Super Dads Take Time to Teach. Fathers need to understand that one of their most important missions is to help their children learn timeless values. Dads need to teach the value of personal responsibility, of work, of family commitment, of honesty, of faith, and of service. Children need to learn the hallmarks of a happy life, and fathers play an important role there.
Super Dads Make Time for Family. One of the important things we have done in our family is to set aside one evening per week that is just ours, and that is not violated by other demands on our time. Wise fathers will recognize that "quality time" is not enough if there isn't at least some "quantity time."
Super Dads Make One on One Time.

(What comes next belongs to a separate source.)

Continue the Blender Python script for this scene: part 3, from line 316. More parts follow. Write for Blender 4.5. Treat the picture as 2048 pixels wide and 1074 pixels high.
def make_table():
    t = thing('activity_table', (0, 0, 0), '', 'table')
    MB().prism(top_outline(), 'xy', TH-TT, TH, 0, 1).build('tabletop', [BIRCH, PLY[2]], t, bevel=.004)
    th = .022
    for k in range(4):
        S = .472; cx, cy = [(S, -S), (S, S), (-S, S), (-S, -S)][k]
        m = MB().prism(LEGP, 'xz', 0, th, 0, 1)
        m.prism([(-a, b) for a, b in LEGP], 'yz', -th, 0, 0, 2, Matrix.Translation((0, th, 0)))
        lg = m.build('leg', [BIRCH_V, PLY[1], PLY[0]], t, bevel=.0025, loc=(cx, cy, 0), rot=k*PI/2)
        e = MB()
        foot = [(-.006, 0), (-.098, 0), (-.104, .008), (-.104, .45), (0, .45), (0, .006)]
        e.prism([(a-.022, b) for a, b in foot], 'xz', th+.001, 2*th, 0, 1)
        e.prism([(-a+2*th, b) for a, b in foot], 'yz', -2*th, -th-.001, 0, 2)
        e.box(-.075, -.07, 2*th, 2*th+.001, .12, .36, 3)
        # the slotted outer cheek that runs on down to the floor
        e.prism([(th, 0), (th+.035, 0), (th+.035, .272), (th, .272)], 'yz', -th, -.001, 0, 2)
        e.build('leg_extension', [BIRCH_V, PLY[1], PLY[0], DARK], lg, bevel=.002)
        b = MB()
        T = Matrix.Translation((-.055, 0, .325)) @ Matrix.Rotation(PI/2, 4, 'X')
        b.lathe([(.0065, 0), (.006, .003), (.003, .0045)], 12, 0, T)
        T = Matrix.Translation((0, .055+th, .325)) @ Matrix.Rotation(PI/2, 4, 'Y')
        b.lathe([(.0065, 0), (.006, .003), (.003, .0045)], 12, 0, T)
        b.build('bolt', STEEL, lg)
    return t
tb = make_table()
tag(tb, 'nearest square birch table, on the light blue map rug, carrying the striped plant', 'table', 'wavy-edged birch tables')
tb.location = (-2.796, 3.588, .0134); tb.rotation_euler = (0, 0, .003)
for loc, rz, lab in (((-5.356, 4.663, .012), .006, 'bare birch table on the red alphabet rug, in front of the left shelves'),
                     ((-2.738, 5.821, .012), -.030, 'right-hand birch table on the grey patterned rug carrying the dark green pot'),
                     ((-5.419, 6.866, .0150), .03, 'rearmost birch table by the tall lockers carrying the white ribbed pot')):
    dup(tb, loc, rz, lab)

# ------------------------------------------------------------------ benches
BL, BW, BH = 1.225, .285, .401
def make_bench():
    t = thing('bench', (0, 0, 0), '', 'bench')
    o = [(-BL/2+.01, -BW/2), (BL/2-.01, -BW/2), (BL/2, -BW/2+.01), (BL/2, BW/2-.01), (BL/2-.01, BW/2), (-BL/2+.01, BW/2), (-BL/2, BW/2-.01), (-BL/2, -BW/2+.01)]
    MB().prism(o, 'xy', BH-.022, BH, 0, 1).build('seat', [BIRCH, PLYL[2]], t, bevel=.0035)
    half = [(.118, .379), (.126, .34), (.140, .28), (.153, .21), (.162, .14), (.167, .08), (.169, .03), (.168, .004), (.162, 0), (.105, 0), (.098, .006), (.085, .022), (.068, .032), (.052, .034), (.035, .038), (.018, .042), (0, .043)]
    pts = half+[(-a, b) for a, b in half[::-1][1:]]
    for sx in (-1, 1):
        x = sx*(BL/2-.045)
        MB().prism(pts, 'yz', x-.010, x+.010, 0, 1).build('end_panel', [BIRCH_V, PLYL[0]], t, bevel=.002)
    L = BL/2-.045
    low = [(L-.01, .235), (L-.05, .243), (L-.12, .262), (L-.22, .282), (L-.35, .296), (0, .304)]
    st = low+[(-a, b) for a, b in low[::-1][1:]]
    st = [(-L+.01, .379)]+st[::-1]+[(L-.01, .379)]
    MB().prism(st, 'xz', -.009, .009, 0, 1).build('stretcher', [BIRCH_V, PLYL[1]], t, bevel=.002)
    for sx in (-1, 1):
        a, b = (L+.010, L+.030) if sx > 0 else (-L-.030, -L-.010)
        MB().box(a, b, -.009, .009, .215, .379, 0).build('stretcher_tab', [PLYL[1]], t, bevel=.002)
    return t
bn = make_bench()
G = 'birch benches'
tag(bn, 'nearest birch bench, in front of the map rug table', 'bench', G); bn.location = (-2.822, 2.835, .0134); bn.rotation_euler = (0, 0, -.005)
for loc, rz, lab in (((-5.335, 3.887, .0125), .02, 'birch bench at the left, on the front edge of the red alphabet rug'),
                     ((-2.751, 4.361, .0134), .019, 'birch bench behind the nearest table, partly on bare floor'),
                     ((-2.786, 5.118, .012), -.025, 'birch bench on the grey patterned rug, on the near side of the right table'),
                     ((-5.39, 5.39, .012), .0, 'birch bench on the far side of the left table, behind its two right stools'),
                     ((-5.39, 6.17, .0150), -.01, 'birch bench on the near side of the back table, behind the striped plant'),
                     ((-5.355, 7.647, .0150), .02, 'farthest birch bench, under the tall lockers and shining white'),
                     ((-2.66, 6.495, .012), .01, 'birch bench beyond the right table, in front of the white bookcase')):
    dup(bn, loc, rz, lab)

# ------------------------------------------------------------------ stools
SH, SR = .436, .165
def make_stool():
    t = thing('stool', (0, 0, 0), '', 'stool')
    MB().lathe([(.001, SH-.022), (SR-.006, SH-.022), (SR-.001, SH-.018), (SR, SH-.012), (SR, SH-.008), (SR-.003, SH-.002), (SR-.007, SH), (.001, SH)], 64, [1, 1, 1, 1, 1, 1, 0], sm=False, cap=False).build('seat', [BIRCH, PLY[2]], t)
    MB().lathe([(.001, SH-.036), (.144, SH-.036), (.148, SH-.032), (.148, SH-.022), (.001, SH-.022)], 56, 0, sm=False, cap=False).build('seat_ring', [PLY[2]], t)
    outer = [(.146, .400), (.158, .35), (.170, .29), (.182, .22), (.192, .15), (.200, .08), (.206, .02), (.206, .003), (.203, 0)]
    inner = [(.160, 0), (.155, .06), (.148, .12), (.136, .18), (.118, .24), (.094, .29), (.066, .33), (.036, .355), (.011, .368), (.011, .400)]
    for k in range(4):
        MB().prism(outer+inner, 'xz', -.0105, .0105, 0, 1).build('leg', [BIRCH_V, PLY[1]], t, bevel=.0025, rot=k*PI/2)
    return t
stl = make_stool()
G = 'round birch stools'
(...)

While you can build positive memories and experiences with family activities, true relationships are built with your children one at a time. Make sure you don't neglect that one-on-one focus. These can include fun activities as well as personal "interviews" with your children.
Super Dads Take Care of Themselves. You can't afford to neglect your personal needs and have something to give your children. Dr. Stephen Covey uses the example of taking time to "sharpen the saw" rather than continually sawing with a dull saw. Making sure you eat right, get some exercise, see your doctor and dentist periodically and have a rich spiritual life are all important components.
Super Dads Emphasize Relationships. If you are still married to your children's mom, you must nurture your relationship with her. I have always believed counsel I heard early in my life that "the best single thing you can do for your children is to love their mother." If you are not married to your children's mom, you still understand that personal relationships are critical to a happy life. Whether with your children, your friends, or your significant other, don't neglect relationships. And help your children see that value in their lives as well.
Fathers who hope to find themselves in the Super Dad category need to effectively balance their time and priorities to put family first, to offer both quantity and quality time to their families and to balance between family time and individual time with your their children. When these things are accomplished, then you have earned the title, Super Dad.